— Start —

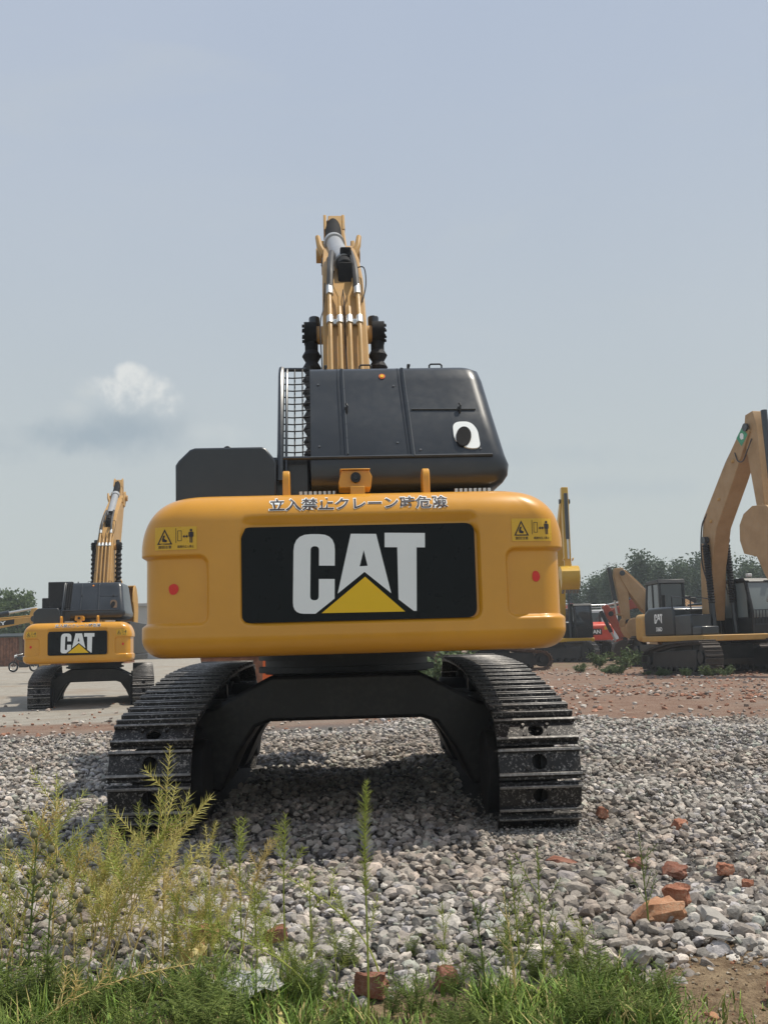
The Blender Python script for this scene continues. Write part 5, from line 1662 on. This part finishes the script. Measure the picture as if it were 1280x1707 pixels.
def pod_weed(h, seed, lean=0.1, branches=7, pod=0.035, dens=1.0, podmat='dry', stemmat='dry', arch=0.0, az=None, low=0.28):
    """tall weed: wiry stem, rising side branches, each set with thin upright seed pods"""
    r = random.Random(seed)
    a0 = r.uniform(0, 2 * PI) if az is None else az
    ld_ = Vector((math.cos(a0), math.sin(a0), 0))
    st = MB(); pd = MB()

    def stem_pt(t): return Vector((0, 0, h * t * (1 - arch * t * 0.45))) + ld_ * (lean * h * t * t + arch * h * t ** 1.7) + Vector((math.sin(t * 5 + seed) * 0.012 * h, math.cos(t * 4 + seed) * 0.012 * h, 0)) * t
    st.tube([stem_pt(t) for t in np.linspace(0, 1, 12)], [0.0042 * (1 - 0.75 * t) + 0.0006 for t in np.linspace(0, 1, 12)], 5)

    def pods(f, n, L, spread):
        for i in range(n):
            t = (i + r.random() * .7) / n
            p = f(t); q = f(min(1.0, t + 0.03)) if t < 0.97 else f(1.0) + (f(1.0) - f(0.97))
            ax = (q - p).normalized() if (q - p).length > 1e-6 else Vector((0, 0, 1))
            a = i * 2.4 + r.uniform(-.4, .4)
            u = ax.orthogonal().normalized(); v = ax.cross(u)
            side = u * math.cos(a) + v * math.sin(a)
            d = ax * r.uniform(0.75, 1.1) + side * spread * r.uniform(.7, 1.25)
            k = 1.0 if t < 0.8 else 1.0 - 0.55 * (t - .8) / .2
            needle(pd, p, d, L * k * r.uniform(.7, 1.15), 0.0021)
    pods(lambda t: stem_pt(0.54 + 0.46 * t), int(64 * dens * h / 0.7), pod, 1.15)
    for i in range(branches):
        f = low + (0.82 - low) * (i + r.random() * .8) / max(1, branches)
        base = stem_pt(f); a = i * 2.4 + r.uniform(-.5, .5)
        L = h * r.uniform(0.22, 0.40) * (1.15 - 0.6 * f)
        out = Vector((math.cos(a), math.sin(a), 0)) * r.uniform(.5, .95) + Vector((0, 0, 1)) * r.uniform(.55, 1.0) + ld_ * lean
        out.normalize()

        def bp(t, base=base, out=out, L=L): return base + out * L * t + Vector((0, 0, 0.16 * L * t * t))
        st.tube([bp(t) for t in np.linspace(0, 1, 5)], [0.0022, 0.0019, 0.0016, 0.0012, 0.0007], 4)
        pods(lambda t, bp=bp: bp(0.3 + 0.7 * t), int(44 * dens * L / 0.25), pod * .95, 1.15)
    root = empty('seed_weed')
    st.build('stem', MT[stemmat], root, smooth=60); pd.build('seed_pods', MT[podmat], root, smooth=0)
    return root


def place(o, x, y, rz, s=1.0, name='seed_weed'):
    o.name = name; o.location = (x, y, float(ground_z(x, y)) - 0.03); o.rotation_euler = (0, 0, RAD(rz)); o.scale = (s, s, s)
    return o


solo = [
    (pod_weed(0.88, 1, 0.03, 0, 0.046, 1.9, 'lime', 'lime', low=0.62), -0.105, 4.02, 0, 'tallest green weed with one plume of pods rising in the centre foreground'),
    (pod_weed(0.92, 2, 0.05, 5, 0.060, 0.9, 'dry', 'straw', low=0.35), -0.98, 4.72, 60, 'tall branching yellowish weed in front of the big left track'),
    (pod_weed(0.60, 3, 0.02, 3, 0.050, 1.0, 'lime', 'lime', low=0.5), -0.475, 4.82, 0, 'slim green weed plume standing in the shadow left of the centre weed'),
    (pod_weed(0.58, 4, 0.05, 4, 0.055, 1.0, 'lime', 'lime', low=0.4), -0.665, 4.85, 40, 'green weed with spreading pods at the inner foot of the left track'),
    (pod_weed(0.50, 5, 0.45, 6, 0.055, 1.0, 'lime', 'lime', arch=0.8, az=PI * 0.93), -0.30, 4.25, 0, 'long green weed stem arching over to the left across the gravel'),
    (pod_weed(0.55, 6, 0.40, 5, 0.050, 0.9, 'lime', 'lime', arch=0.6, az=PI * 0.8), -0.06, 4.45, 0, 'short green weed bending left beside the centre weed'),
    (pod_weed(0.48, 7, 0.06, 7, 0.040, 0.8, 'leafgreen', 'lime', low=0.2), 0.48, 4.42, 0, 'thin leafy green weed right of centre against the gravel'),
    (pod_weed(0.42, 8, 0.10, 6, 0.035, 0.8, 'leafgreen', 'leafgreen', low=0.15), 0.33, 4.25, 70, 'small dark green weed near the bottom right of centre'),
    (pod_weed(0.45, 9, 0.06, 6, 0.030, 0.6, 'leafgreen', 'leafgreen', low=0.2), 1.13, 5.02, 10, 'sparse green sprig growing in front of the two bricks'),
    (pod_weed(0.56, 21, 0.10, 8, 0.040, 0.7, 'leafgreen', 'lime', low=0.2), 0.56, 4.30, 30, 'taller thin green weed with open branches over the right grass patch'),
    (pod_weed(0.46, 22, 0.16, 7, 0.036, 0.7, 'leafgreen', 'straw', low=0.2), 0.43, 4.12, 120, 'brown stemmed green weed rising from the grass just right of centre'),
    (pod_weed(0.42, 19, 0.5, 6, 0.05, 0.9, 'straw', 'straw', arch=0.9, az=0.2), -1.30, 3.95, 0, 'straw coloured weed bowed low over the bottom left grass'),
    (pod_weed(0.40, 20, 0.03, 3, 0.045, 0.9, 'lime', 'lime', low=0.5), -0.36, 4.75, 0, 'short pale green sprig right of the slim weed plume'),
]
for o, x, y, rz, lab in solo: tag(place(o, x, y, rz), lab, 'weed')

protos = [pod_weed(0.62 + 0.09 * (i % 3), 30 + i, 0.12 + 0.05 * i, 8 + i % 3, 0.058, 0.85, ('dry', 'straw', 'lime', 'dry', 'lime', 'dry')[i], 'straw', arch=0.14 * (i % 4), low=0.22) for i in range(6)]
spots = []
for i in range(38):
    x = -1.78 + 1.12 * rng.uniform(0, 1) ** 0.95; y = 4.35 + 0.75 * rng.uniform(0, 1)
    spots.append((x, y, rng.uniform(0, 360), rng.uniform(0.60, 1.10) * (1.0 if x < -1.05 else 0.74)))
for i, (x, y, rz, s) in enumerate(spots):
    o = protos[i] if i < 6 else copy_tree(protos[i % 6])
    tag(place(o, x, y, rz, s, 'dry_weed'), 'dry yellow weed in the tangled clump at the lower left', 'weed', 'dry weeds of the lower left clump')
gp = [pod_weed(0.42, 60 + i, 0.1, 7, 0.055, 0.95, 'lime', 'lime', low=0.15) for i in range(3)]
for i, (x, y, rz, s) in enumerate([(-0.80, 4.75, 0, .9), (-0.58, 4.7, 80, .85), (-0.72, 4.5, 200, .8), (-0.50, 4.55, 20, .75), (-0.90, 4.55, 150, .9), (-0.62, 4.95, 60, .7), (-0.24, 4.5, 30, .6), (-0.42, 4.35, 99, .6)]):
    o = gp[i] if i < 3 else copy_tree(gp[i % 3])
    tag(place(o, x, y, rz, s, 'green_weed'), 'low yellowish green weed beside the dry clump', 'weed', 'green weeds beside the dry clump')


def thistle(h, seed):
    r = random.Random(seed)
    root = empty('thistle'); st = MB(); hd_ = MB(); lf_ = MB()
    top = Vector((0.05 * h, 0, h * 0.9))
    st.tube([(0, 0, 0), (0.01, 0.01, h * .4), tuple(top)], [0.005, 0.004, 0.0025], 6)
    for i in range(15):
        f = r.uniform(0.45, 1.0); p = Vector((0.05 * h * f, 0, h * 0.9 * f)); a = r.uniform(0, 2 * PI)
        e = p + Vector((math.cos(a) * r.uniform(.03, .14), math.sin(a) * r.uniform(.03, .14), r.uniform(.04, .12)))
        st.tube([p, e], [0.002, 0.0015], 4)
        R_ = r.uniform(.010, .014)
        hd_.tube([e - Vector((0, 0, R_)), e - Vector((0, 0, R_ * .6)), e, e + Vector((0, 0, R_ * .9)), e + Vector((0, 0, R_ * 1.2))], [R_ * .3, R_ * .85, R_, R_ * .7, R_ * .3], 9)
        for k in range(9): needle(hd_, e + Vector((0, 0, R_)), Vector((r.uniform(-.6, .6), r.uniform(-.6, .6), 1)), R_ * 1.3, 0.0015)
    for i in range(30):
        f = r.uniform(0.05, .75); p = Vector((0.05 * h * f, 0, h * 0.9 * f)); a = r.uniform(0, 2 * PI)
        needle(lf_, p, Vector((math.cos(a), math.sin(a), r.uniform(.1, .8))), r.uniform(.04, .09), 0.004)
    st.build('stem', MT['leafgreen'], root); hd_.build('seed_heads', MT['thistle'], root, smooth=50); lf_.build('leaves', MT['leafgreen'], root, smooth=0)
    return root


tag(place(thistle(0.74, 3), -1.42, 4.32, 0, 1, 'thistle'), 'dark thistle with round brown seed heads at the left edge', 'thistle')
tag(place(thistle(0.52, 5), -1.30, 4.22, 100, 1, 'thistle'), 'shorter thistle with a few seed heads right of the taller one', 'thistle')


def fern_weed(h, seed, mat='leafgreen'):
    """feathery green plant: several stems with rows of fine leaflets"""
    r = random.Random(seed); st = MB(); lf_ = MB()
    for s_ in range(7):
        a = s_ * 0.9 + r.uniform(-.3, .3)
        e = Vector((math.cos(a) * h * r.uniform(.2, .65), math.sin(a) * h * r.uniform(.2, .65), h * r.uniform(.6, 1.0)))
        f = lambda t, e=e: Vector((e.x * t * t, e.y * t * t, e.z * t))
        st.tube([f(t) for t in np.linspace(0, 1, 6)], [0.0022 * (1 - .6 * t) for t in np.linspace(0, 1, 6)], 4)
        for i in range(12):
            t = 0.2 + 0.8 * i / 12; p = f(t)
            for sg in (-1, 1):
                b_ = a + sg * r.uniform(1.0, 1.7)
                d = Vector((math.cos(b_), math.sin(b_), r.uniform(.1, .6))); L = h * 0.26 * (1.1 - .7 * t) * r.uniform(.7, 1.2)
                needle(lf_, p, d, L, 0.0016)
                for k in range(4):
                    q = p + d.normalized() * L * (.25 + .2 * k)
                    for s2 in (-1, 1): needle(lf_, q, d.normalized() + d.normalized().cross(Vector((0, 0, 1))) * s2 * .9, L * .34, 0.0018)
    root = empty('feathery_weed'); st.build('stem', MT[mat], root); lf_.build('leaves', MT[mat], root, smooth=0)
    return root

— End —

▸ STATED GOAL: Return all lines of the material above in which the word "from" occurs.

▸ RESULT:
The Blender Python script for this scene continues. Write part 5, from line 1662 on. This part finishes the script. Measure the picture as if it were 1280x1707 pixels.
    (pod_weed(0.46, 22, 0.16, 7, 0.036, 0.7, 'leafgreen', 'straw', low=0.2), 0.43, 4.12, 120, 'brown stemmed green weed rising from the grass just right of centre'),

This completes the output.